Should we allow holding *any* Bitcoins (not just LN channels) for Stake Certificates?
This idea might make sense if we’re worried that some LN users might want to send more payments than they can afford per their credit. However, we believe that allowing any UTXO would give an attacker more opportunities to use their cold funds for this attack, or even have a secondary market where holders sell their proofs (they have nothing to loose). Instead, we should a) design the credit-to-stake-functions better; b) encourage users send payments across different routing nodes (since credits are not tracked globally) [4].
What about the interactivity and lifetime of Stake Certificates?
If Stake Certificates are valid for N blocks after proof generation, does it mean that if the UTXO is spent during those N blocks, new proof can be generated from the same coins without invalidating the old proof?
Should spending a UTXO reveal all Stake Certificates generated from it?

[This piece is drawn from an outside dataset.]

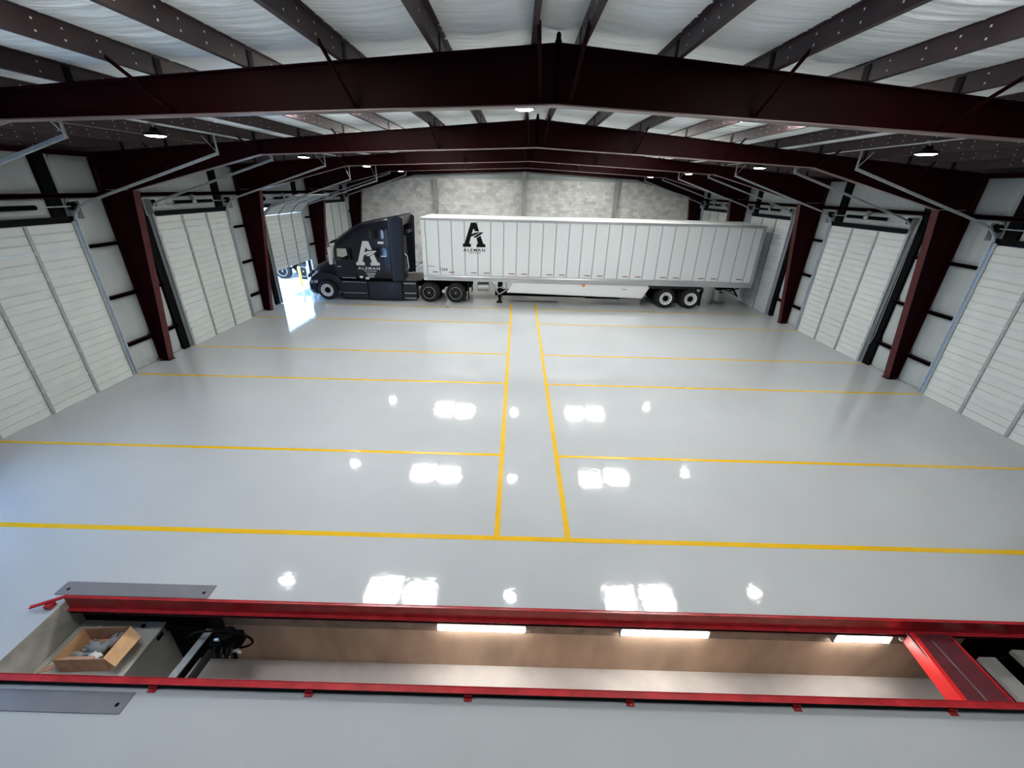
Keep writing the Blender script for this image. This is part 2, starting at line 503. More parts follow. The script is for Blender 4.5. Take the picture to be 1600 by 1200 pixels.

This would also solve the problem in the previous question, but it would mean a retrospective privacy leak again. To avoid a privacy leak, we should prevent this. What if malicious Sybil *routing* nodes failing payments causing other honest routing nodes to reduce the credit of an honest payment sender?
Conclusion
The next step is a discussion of Stake Certificates. If the community finds it interesting, then we should discuss the design questions mentioned above, and choose a cryptosystem.
References and footnotes:
1. https://github.com/t-bast/
2. https://lists.linuxfoundation.
3. We don’t actually suggest PoW to solve these issues, because a) the trade-off between honest user cost and attacker cost is misaligned due to specialized hardware and b) smartphones would die too fast if they have to compute PoW; PoW is just an unreachable example of system robustness due to well-aligned game theory.
4. Secondary markets are still possible even if we restrict acceptable proofs to only LN channels, but supply would be much smaller, and markets would work much worse for an attacker.